** start Data listing **

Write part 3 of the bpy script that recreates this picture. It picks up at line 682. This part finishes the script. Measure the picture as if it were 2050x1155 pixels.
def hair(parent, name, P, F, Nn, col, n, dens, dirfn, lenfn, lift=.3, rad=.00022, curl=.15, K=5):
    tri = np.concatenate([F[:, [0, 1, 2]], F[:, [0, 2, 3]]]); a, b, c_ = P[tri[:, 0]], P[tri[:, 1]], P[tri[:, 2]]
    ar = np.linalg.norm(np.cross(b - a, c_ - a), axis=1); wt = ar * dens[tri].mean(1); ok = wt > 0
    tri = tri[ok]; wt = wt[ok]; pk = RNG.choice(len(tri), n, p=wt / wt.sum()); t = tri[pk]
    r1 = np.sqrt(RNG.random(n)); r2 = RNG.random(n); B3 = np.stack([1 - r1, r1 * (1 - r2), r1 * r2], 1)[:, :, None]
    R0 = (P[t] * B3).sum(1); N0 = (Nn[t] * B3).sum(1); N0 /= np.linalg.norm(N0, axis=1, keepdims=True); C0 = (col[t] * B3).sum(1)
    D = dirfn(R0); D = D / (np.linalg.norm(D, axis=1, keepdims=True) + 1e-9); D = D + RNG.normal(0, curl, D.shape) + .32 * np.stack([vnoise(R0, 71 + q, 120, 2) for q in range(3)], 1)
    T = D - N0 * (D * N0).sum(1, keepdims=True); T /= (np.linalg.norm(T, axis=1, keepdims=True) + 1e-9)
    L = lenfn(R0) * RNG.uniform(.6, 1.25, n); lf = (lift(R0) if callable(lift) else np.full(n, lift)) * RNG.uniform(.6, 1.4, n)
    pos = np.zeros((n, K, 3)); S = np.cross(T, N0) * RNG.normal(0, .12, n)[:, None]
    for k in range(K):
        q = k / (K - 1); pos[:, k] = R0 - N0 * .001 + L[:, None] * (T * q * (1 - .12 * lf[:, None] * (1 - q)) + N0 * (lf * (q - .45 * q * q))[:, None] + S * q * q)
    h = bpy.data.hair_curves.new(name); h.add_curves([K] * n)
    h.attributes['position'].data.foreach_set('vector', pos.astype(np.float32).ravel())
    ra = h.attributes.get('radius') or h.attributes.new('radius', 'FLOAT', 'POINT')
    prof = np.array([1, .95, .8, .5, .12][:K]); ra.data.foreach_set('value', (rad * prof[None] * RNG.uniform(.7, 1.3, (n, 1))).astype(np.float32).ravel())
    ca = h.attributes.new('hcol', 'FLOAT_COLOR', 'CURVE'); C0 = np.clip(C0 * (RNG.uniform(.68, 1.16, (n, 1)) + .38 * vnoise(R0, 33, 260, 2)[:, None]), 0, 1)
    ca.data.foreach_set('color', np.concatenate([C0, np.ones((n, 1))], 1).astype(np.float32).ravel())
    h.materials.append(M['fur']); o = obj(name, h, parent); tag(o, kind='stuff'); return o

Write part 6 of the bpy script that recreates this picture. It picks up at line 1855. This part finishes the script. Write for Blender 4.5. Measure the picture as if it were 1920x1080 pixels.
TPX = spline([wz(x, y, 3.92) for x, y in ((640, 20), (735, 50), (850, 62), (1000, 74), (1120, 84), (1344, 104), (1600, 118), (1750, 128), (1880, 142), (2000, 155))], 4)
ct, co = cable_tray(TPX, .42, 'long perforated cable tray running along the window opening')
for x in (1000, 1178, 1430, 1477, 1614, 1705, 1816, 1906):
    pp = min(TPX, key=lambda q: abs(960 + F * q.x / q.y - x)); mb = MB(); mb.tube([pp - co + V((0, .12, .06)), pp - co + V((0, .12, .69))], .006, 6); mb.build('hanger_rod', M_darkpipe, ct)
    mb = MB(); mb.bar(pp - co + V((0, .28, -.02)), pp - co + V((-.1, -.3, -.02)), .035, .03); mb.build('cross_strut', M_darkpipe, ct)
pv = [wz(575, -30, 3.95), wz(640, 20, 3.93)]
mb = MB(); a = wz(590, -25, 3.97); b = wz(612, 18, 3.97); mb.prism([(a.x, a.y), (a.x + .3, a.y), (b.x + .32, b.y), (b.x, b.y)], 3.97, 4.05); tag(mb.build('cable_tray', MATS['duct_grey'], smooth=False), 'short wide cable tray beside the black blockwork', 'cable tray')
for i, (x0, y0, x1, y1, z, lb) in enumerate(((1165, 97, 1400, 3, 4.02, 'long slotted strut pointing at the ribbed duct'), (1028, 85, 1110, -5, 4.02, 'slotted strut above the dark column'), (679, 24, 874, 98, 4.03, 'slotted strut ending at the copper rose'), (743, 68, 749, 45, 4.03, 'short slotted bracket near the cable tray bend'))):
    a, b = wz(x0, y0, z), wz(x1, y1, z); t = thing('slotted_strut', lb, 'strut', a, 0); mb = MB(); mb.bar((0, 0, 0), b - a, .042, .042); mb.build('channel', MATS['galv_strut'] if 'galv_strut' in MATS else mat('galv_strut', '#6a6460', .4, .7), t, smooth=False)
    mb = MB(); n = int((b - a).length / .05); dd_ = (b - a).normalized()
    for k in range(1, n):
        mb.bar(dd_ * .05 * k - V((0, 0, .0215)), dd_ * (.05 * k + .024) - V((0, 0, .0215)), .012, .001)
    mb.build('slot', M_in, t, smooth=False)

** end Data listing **

_Short task_. Sift the material for lines with the string "part". Copy each one found.

_Answer for the task_.
Write part 3 of the bpy script that recreates this picture. It picks up at line 682. This part finishes the script. Measure the picture as if it were 2050x1155 pixels.
Write part 6 of the bpy script that recreates this picture. It picks up at line 1855. This part finishes the script. Write for Blender 4.5. Measure the picture as if it were 1920x1080 pixels.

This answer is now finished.